Bruxelles – Le prospettive per il settore dell’auto non promettono bene. Per il 2020 le immatricolazioni di nuove vetture è previsto in calo (-2%), e a questo andamento non favorevole si aggiungono gli interrogativi che pone la strategia della Commissione europea per la sostenibilità, il Green Deal. Lo rileva l’Associazione dei costruttori europei di automobili (ACEA), in occasione dell’incontro con la stampa organizzato a Bruxelles per presentare il contributo dell’industria del settore per l’attuazione dell’agenda verde dell’esecutivo comunitario.
La strategia dei produttori dell’auto si concentra in 10 punti, che chiedono in sostanza più flessibilità e maglie più larghe. Ecco quindi la richiesta alla Commissione di non imporre determinate tecnologie per specifici segmenti di veicoli e scoraggiare i divieti nazionali e locali su tecnologie specifiche che possono apportare ulteriori miglioramenti nella produzione di CO2.
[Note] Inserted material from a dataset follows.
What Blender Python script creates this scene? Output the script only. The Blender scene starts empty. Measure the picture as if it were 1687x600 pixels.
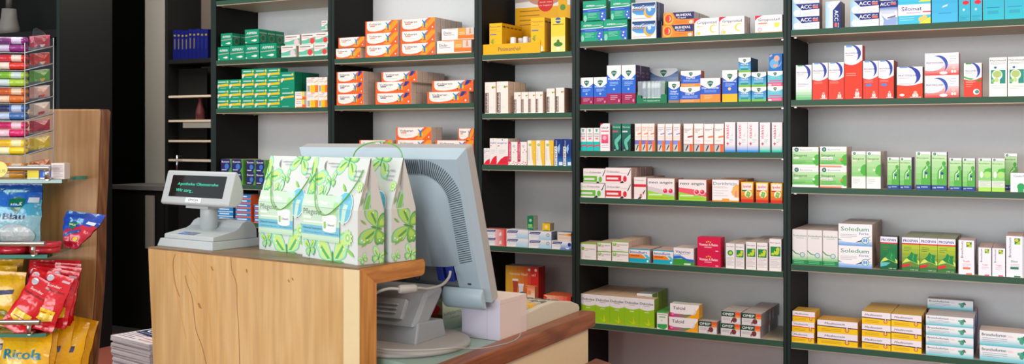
import bpy, math, random
from mathutils import Vector, Matrix
random.seed(7)
S = bpy.context.scene
COL = S.collection

# ------------------------------------------------------------------ camera, world, lights
F, AX, HY, W0, H0 = 1634.0, math.radians(28.2), 226.0, 1687, 600
CAMZ = 1.40
cam = bpy.data.cameras.new('camera'); camo = bpy.data.objects.new('camera', cam); COL.objects.link(camo)
camo.location = (0, 0, CAMZ); camo.rotation_euler = (math.pi/2, 0, AX)
cam.sensor_width = 36; cam.lens = 36*F/W0; cam.shift_y = -(H0/2-HY)/W0; cam.clip_start = .05
cam.dof.use_dof = True; cam.dof.focus_distance = 2.9; cam.dof.aperture_fstop = 9
S.camera = camo
S.view_settings.view_transform = 'Standard'; S.view_settings.look = 'None'
S.view_settings.exposure = -0.17; S.view_settings.gamma = 1.0; S.view_settings.use_curve_mapping = False

w = bpy.data.worlds.new('world'); S.world = w; w.use_nodes = True
w.node_tree.nodes['Background'].inputs[0].default_value = (.86, .92, 1.0, 1)
w.node_tree.nodes['Background'].inputs[1].default_value = .66

def area(name, loc, target, sx, sy, power, col):
    l = bpy.data.lights.new(name, 'AREA'); l.shape = 'RECTANGLE'; l.size = sx; l.size_y = sy; l.energy = power; l.color = col
    o = bpy.data.objects.new(name, l); COL.objects.link(o); o.location = loc
    o.rotation_euler = (Vector(target)-Vector(loc)).to_track_quat('-Z', 'Y').to_euler()
    return o
area('shop_window_light', (-1.9, -6.0, 1.9), (-1.1, 3.4, 1.0), 7.4, 2.8, 520, (.95, .98, 1.0))
area('overhead_fill_light', (.9, 1.5, 2.7), (-1.3, 3.5, 1.2), 1.8, .6, 46, (1.0, .80, .60))  # added warm fill, no visible source, lightens the right-facing carton sides
area('overhead_fill_light', (-3.0, 1.1, 3.0), (-2.4, 2.0, .4), 1.4, .5, 40, (1.0, .92, .82))  # added fill from above, unseen, brightens the magazine pile
area('back_room_fill_light', (-5.2, 4.4, 2.9), (-5.4, 5.3, .6), .8, .8, 36, (1.0, .95, .88))  # added unseen fill that brightens the white wall at the back
S.cycles.transparent_max_bounces = 32

# ------------------------------------------------------------------ pixel rays -> world points
def ray(px, py):
    xr = (px-W0/2)/F; zr = -(py-HY)/F
    return (-math.sin(AX)+xr*math.cos(AX), math.cos(AX)+xr*math.sin(AX), zr)
def on_y(px, py, Y):
    r = ray(px, py); t = Y/r[1]; return Vector((t*r[0], Y, CAMZ+t*r[2]))
def on_z(px, py, Z):
    r = ray(px, py); t = (Z-CAMZ)/r[2]; return Vector((t*r[0], t*r[1], Z))
def at_d(px, py, d):
    r = ray(px, py); return Vector((d*r[0], d*r[1], CAMZ+d*r[2]))
def depth_y(px, Y): return Y/ray(px, 0)[1]

# ------------------------------------------------------------------ colours, materials
def lin(c):
    c = c/255.0
    return c/12.92 if c <= .04045 else ((c+.055)/1.055)**2.4
def hx(s):
    if not isinstance(s, str): return s
    return (lin(int(s[0:2], 16)), lin(int(s[2:4], 16)), lin(int(s[4:6], 16)), 1.0)

MATS = {}
def mat(name, col='888888', rough=.5, metal=0, emit=None, es=1, bump=None, coat=0, spec=None):
    if name in MATS: return MATS[name]
    m = bpy.data.materials.new(name); m.use_nodes = True; n = m.node_tree.nodes; L = m.node_tree.links
    b = n['Principled BSDF']; b.inputs['Base Color'].default_value = hx(col)
    b.inputs['Roughness'].default_value = rough; b.inputs['Metallic'].default_value = metal
    if coat: b.inputs['Coat Weight'].default_value = coat
    if spec is not None: b.inputs['Specular IOR Level'].default_value = spec
    if emit: b.inputs['Emission Color'].default_value = hx(emit); b.inputs['Emission Strength'].default_value = es
    tc = n.new('ShaderNodeTexCoord'); nz = n.new('ShaderNodeTexNoise')
    nz.inputs['Scale'].default_value = bump[0] if bump else 60; nz.inputs['Detail'].default_value = 4
    L.new(tc.outputs['Object'], nz.inputs['Vector'])
    # faint tonal mottling so that no surface is perfectly flat
    mr = n.new('ShaderNodeMix'); mr.data_type = 'RGBA'; mr.blend_type = 'MULTIPLY'; mr.inputs[0].default_value = .10
    rr = n.new('ShaderNodeMapRange'); rr.inputs[3].default_value = .6; rr.inputs[4].default_value = 1.3
    L.new(nz.outputs['Fac'], rr.inputs[0]); mr.inputs[6].default_value = hx(col); L.new(rr.outputs[0], mr.inputs[7])
    L.new(mr.outputs[2], b.inputs['Base Color'])
    if bump:
        bp = n.new('ShaderNodeBump'); bp.inputs['Strength'].default_value = bump[1]; bp.inputs['Distance'].default_value = .002
        L.new(nz.outputs['Fac'], bp.inputs['Height']); L.new(bp.outputs[0], b.inputs['Normal'])
    MATS[name] = m; return m

def print_mat(name, rough, coat=0, bump=0):
    m = bpy.data.materials.new(name); m.use_nodes = True; n = m.node_tree.nodes; L = m.node_tree.links
    b = n['Principled BSDF']; a = n.new('ShaderNodeAttribute'); a.attribute_name = 'Col'
    L.new(a.outputs['Color'], b.inputs['Base Color']); b.inputs['Roughness'].default_value = rough
    b.inputs['Coat Weight'].default_value = coat; b.inputs['Specular IOR Level'].default_value = .22 if not coat else .5
    if bump:
        tc = n.new('ShaderNodeTexCoord'); nz = n.new('ShaderNodeTexNoise'); nz.inputs['Scale'].default_value = 38
        L.new(tc.outputs['Object'], nz.inputs['Vector'])
        bp = n.new('ShaderNodeBump'); bp.inputs['Strength'].default_value = bump; bp.inputs['Distance'].default_value = .006
        L.new(nz.outputs['Fac'], bp.inputs['Height']); L.new(bp.outputs[0], b.inputs['Normal'])
    MATS[name] = m; return m
PRINT = print_mat('printed_carton', .42)
FOIL = print_mat('printed_foil', .22, .4, .9)
PAPER = print_mat('printed_paper', .65)

def wood(name, c0, c1, c2, axis='Z', scale=1.0, seed=0, rough=.45):
    m = bpy.data.materials.new(name); m.use_nodes = True; n = m.node_tree.nodes; L = m.node_tree.links
    b = n['Principled BSDF']; b.inputs['Roughness'].default_value = rough
    tc = n.new('ShaderNodeTexCoord'); mp = n.new('ShaderNodeMapping')
    sc = {'Z': (1, 1, .16), 'X': (.16, 1, 1), 'Y': (1, .16, 1)}[axis]
    mp.inputs['Scale'].default_value = [s*scale for s in sc]; mp.inputs['Location'].default_value = (seed, seed*.7, seed*.3)
    L.new(tc.outputs['Object'], mp.inputs['Vector'])
    big = n.new('ShaderNodeTexNoise'); big.inputs['Scale'].default_value = 3.2; big.inputs['Detail'].default_value = 3; big.inputs['Distortion'].default_value = .8
    L.new(mp.outputs[0], big.inputs['Vector'])
    mm = n.new('ShaderNodeMath'); mm.operation = 'MULTIPLY'; mm.inputs[1].default_value = 11
    L.new(big.outputs['Fac'], mm.inputs[0])
    fr = n.new('ShaderNodeMath'); fr.operation = 'FRACT'; L.new(mm.outputs[0], fr.inputs[0])
    pg = n.new('ShaderNodeMath'); pg.operation = 'PINGPONG'; pg.inputs[1].default_value = .5; L.new(fr.outputs[0], pg.inputs[0])
    fine = n.new('ShaderNodeTexNoise'); fine.inputs['Scale'].default_value = 90; fine.inputs['Detail'].default_value = 5
    mp2 = n.new('ShaderNodeMapping'); mp2.inputs['Scale'].default_value = [{1: 1, .16: .05}[s]*scale for s in sc]
    L.new(tc.outputs['Object'], mp2.inputs['Vector']); L.new(mp2.outputs[0], fine.inputs['Vector'])
    r = n.new('ShaderNodeValToRGB'); r.color_ramp.elements[0].color = hx(c0); r.color_ramp.elements[0].position = .0
    r.color_ramp.elements[1].color = hx(c1); r.color_ramp.elements[1].position = .42
    L.new(pg.outputs[0], r.inputs[0])
    r2 = n.new('ShaderNodeValToRGB'); r2.color_ramp.elements[0].position = .38; r2.color_ramp.elements[1].position = .6
    r2.color_ramp.elements[0].color = (1, 1, 1, 1); r2.color_ramp.elements[1].color = (0, 0, 0, 1)
    L.new(fine.outputs['Fac'], r2.inputs[0])
    mx = n.new('ShaderNodeMix'); mx.data_type = 'RGBA'; mx.inputs[7].default_value = hx(c2)
    ml = n.new('ShaderNodeMath'); ml.operation = 'MULTIPLY'; ml.inputs[1].default_value = .38
    L.new(r2.outputs[0], ml.inputs[0]); L.new(ml.outputs[0], mx.inputs[0]); L.new(r.outputs[0], mx.inputs[6])
    # long dark cracks / knots
    kn = n.new('ShaderNodeTexNoise'); kn.inputs['Scale'].default_value = 4.6; kn.inputs['Detail'].default_value = 2; kn.inputs['Distortion'].default_value = 1.5
    mp3 = n.new('ShaderNodeMapping'); mp3.inputs['Scale'].default_value = [{1: 1, .16: .3}[s]*scale for s in sc]; mp3.inputs['Location'].default_value = (seed*2, 1.3, seed)
    L.new(tc.outputs['Object'], mp3.inputs['Vector']); L.new(mp3.outputs[0], kn.inputs['Vector'])
    r3 = n.new('ShaderNodeValToRGB'); e = r3.color_ramp.elements
    e[0].position = .60; e[0].color = (0, 0, 0, 1); e[1].position = .72; e[1].color = (.75, .75, .75, 1)
    L.new(kn.outputs['Fac'], r3.inputs[0])
    mx2 = n.new('ShaderNodeMix'); mx2.data_type = 'RGBA'; mx2.inputs[7].default_value = hx(c2)
    L.new(r3.outputs[0], mx2.inputs[0]); L.new(mx.outputs[2], mx2.inputs[6]); L.new(mx2.outputs[2], b.inputs['Base Color'])
    bp = n.new('ShaderNodeBump'); bp.inputs['Strength'].default_value = .25; bp.inputs['Distance'].default_value = .001
    L.new(fine.outputs['Fac'], bp.inputs['Height']); L.new(bp.outputs[0], b.inputs['Normal'])
    MATS[name] = m; return m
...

Il settore è pronto a fare la sua parte, come richiesto dalle normative esistenti e come richiesto dal piano in divenire. Ma l’approccio complessivo di ACEA vuole una condivisione degli oneri. I produttori si impegnano a migliorare l’efficienza dei motori e prevedere combustibili alternativi a quelli da fonti fossili, a patto che le infrastrutture “vengano realizzate e attivate rapidamente”, sottolinea Michael Manley, presidente ACEA e amministratore delegato del gruppo FCA.
Non si chiude la porta all’idrogeno, ma “il mercato deve essere sviluppato”, e lo stesso vale per l’elettrico. “La transizione comunque avrà dei costi” e l’UE dovrà farsene carico. L’industria dell’auto chiede che sia l’Unione europea a prevedere meccanismi di qualifica e riqualifica professionale richieste per la trasformazione del comparto, e al sostegno alla ricerca e all’innovazione. Non solo. “Siccome le nuove tecnologie a basse emissioni sono costose, riteniamo che schemi di incentivi dovrebbero essere previsti”, dice ancora Manley.
Il presidente ACEA sveste quindi i panni del numero uno dell’associazione dei produttori europei per rivestire quelli di amministratore delegato di Fiat, per parlare, a margine, dell’avvenire del suo gruppo. “Ci vorranno 12-14 mesi” per completare la fusione con i francesi di Peugeot, “perché ci sono molti paesi in cui operiamo” e dunque tanti aspetti da dover considerare e gestire. “Non si tratta di un ritardo, è che ci vuole tempo”, precisa. La fusione dunque si farà, e non sulla pelle degli operai. Non per il momento, almeno. “Entrambe le case hanno la reputazione d essere molto snelle”, e dunque l’intervento sugli stabilimenti “non si tratta di un obiettivo primario”. Viceversa “le sinergie sono il nostro vero focus”.